● Request
Copy verbatim the material from its first line to the line that holds "return 960+_c*u-_s*v, CCY+_s*u+_c*v, z", including that line.

*-*-*

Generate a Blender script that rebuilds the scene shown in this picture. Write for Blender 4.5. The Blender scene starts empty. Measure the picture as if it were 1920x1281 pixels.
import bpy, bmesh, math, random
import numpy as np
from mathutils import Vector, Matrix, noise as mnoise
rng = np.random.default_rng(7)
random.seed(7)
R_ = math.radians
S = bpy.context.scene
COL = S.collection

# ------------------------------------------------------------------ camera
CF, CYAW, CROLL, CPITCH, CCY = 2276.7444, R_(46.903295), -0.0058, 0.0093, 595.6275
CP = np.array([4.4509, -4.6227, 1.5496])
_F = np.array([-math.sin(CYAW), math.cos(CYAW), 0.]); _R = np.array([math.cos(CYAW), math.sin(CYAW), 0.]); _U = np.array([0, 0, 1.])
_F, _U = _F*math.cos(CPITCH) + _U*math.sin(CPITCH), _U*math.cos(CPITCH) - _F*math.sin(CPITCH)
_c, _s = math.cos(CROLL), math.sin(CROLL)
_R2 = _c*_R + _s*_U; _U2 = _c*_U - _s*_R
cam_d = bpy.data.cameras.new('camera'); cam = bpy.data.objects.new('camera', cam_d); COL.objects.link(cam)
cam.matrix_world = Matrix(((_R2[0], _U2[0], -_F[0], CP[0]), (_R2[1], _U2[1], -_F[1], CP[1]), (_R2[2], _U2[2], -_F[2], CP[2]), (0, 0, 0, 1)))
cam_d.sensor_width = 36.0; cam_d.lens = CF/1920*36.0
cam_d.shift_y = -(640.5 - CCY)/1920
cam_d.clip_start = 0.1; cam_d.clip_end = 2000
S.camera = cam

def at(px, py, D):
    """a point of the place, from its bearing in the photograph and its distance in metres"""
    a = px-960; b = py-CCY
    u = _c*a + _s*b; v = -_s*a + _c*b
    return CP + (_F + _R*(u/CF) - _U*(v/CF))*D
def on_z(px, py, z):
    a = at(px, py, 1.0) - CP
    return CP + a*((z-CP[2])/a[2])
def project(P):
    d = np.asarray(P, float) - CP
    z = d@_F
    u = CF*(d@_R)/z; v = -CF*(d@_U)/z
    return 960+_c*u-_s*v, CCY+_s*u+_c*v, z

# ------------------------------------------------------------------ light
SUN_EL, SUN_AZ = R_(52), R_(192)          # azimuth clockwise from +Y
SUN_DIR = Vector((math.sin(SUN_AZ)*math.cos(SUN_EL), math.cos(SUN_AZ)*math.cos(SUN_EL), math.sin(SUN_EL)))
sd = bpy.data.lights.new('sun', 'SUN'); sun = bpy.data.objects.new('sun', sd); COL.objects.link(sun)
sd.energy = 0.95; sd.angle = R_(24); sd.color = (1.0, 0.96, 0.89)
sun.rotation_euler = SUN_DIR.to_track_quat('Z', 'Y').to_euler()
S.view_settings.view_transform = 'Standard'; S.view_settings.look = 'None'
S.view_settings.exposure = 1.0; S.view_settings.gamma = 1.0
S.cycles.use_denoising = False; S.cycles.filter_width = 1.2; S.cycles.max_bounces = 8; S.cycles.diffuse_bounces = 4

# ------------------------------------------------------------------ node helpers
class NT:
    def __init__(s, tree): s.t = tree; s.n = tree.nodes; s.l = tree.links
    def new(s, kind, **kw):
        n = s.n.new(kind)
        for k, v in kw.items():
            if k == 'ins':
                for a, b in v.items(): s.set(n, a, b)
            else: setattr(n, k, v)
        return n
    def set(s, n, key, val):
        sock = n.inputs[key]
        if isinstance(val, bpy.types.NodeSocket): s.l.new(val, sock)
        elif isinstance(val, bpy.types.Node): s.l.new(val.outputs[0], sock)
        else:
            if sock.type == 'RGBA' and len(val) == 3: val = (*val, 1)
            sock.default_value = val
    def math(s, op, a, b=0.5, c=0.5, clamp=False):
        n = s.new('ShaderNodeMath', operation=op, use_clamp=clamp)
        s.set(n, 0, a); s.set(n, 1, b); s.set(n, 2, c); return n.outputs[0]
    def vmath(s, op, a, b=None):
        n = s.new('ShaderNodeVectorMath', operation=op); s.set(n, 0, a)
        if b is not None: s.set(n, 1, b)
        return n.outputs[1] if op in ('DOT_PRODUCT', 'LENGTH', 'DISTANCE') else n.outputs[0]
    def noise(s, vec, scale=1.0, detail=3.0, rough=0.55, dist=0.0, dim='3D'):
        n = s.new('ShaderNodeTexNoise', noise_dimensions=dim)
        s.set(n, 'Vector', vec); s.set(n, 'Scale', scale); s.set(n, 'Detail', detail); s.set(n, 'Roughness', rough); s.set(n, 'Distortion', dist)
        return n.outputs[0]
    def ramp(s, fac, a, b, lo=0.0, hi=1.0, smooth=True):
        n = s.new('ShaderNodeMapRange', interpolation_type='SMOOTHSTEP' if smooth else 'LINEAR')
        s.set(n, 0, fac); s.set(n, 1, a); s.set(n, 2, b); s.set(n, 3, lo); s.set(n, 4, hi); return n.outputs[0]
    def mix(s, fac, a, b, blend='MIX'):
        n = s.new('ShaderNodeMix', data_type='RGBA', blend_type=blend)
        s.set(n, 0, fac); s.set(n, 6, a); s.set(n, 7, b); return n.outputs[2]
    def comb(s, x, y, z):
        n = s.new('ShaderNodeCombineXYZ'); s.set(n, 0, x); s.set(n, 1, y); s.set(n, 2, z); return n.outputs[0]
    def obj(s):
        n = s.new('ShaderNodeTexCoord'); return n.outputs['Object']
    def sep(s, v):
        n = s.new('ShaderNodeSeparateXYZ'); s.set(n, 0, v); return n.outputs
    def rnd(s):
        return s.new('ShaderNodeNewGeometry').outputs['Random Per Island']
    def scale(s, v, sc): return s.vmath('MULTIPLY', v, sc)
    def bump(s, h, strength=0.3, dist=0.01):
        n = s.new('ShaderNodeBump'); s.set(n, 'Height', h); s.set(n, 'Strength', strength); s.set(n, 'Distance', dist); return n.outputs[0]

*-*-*

● Full output
Generate a Blender script that rebuilds the scene shown in this picture. Write for Blender 4.5. The Blender scene starts empty. Measure the picture as if it were 1920x1281 pixels.
import bpy, bmesh, math, random
import numpy as np
from mathutils import Vector, Matrix, noise as mnoise
rng = np.random.default_rng(7)
random.seed(7)
R_ = math.radians
S = bpy.context.scene
COL = S.collection

# ------------------------------------------------------------------ camera
CF, CYAW, CROLL, CPITCH, CCY = 2276.7444, R_(46.903295), -0.0058, 0.0093, 595.6275
CP = np.array([4.4509, -4.6227, 1.5496])
_F = np.array([-math.sin(CYAW), math.cos(CYAW), 0.]); _R = np.array([math.cos(CYAW), math.sin(CYAW), 0.]); _U = np.array([0, 0, 1.])
_F, _U = _F*math.cos(CPITCH) + _U*math.sin(CPITCH), _U*math.cos(CPITCH) - _F*math.sin(CPITCH)
_c, _s = math.cos(CROLL), math.sin(CROLL)
_R2 = _c*_R + _s*_U; _U2 = _c*_U - _s*_R
cam_d = bpy.data.cameras.new('camera'); cam = bpy.data.objects.new('camera', cam_d); COL.objects.link(cam)
cam.matrix_world = Matrix(((_R2[0], _U2[0], -_F[0], CP[0]), (_R2[1], _U2[1], -_F[1], CP[1]), (_R2[2], _U2[2], -_F[2], CP[2]), (0, 0, 0, 1)))
cam_d.sensor_width = 36.0; cam_d.lens = CF/1920*36.0
cam_d.shift_y = -(640.5 - CCY)/1920
cam_d.clip_start = 0.1; cam_d.clip_end = 2000
S.camera = cam

def at(px, py, D):
    """a point of the place, from its bearing in the photograph and its distance in metres"""
    a = px-960; b = py-CCY
    u = _c*a + _s*b; v = -_s*a + _c*b
    return CP + (_F + _R*(u/CF) - _U*(v/CF))*D
def on_z(px, py, z):
    a = at(px, py, 1.0) - CP
    return CP + a*((z-CP[2])/a[2])
def project(P):
    d = np.asarray(P, float) - CP
    z = d@_F
    u = CF*(d@_R)/z; v = -CF*(d@_U)/z
    return 960+_c*u-_s*v, CCY+_s*u+_c*v, z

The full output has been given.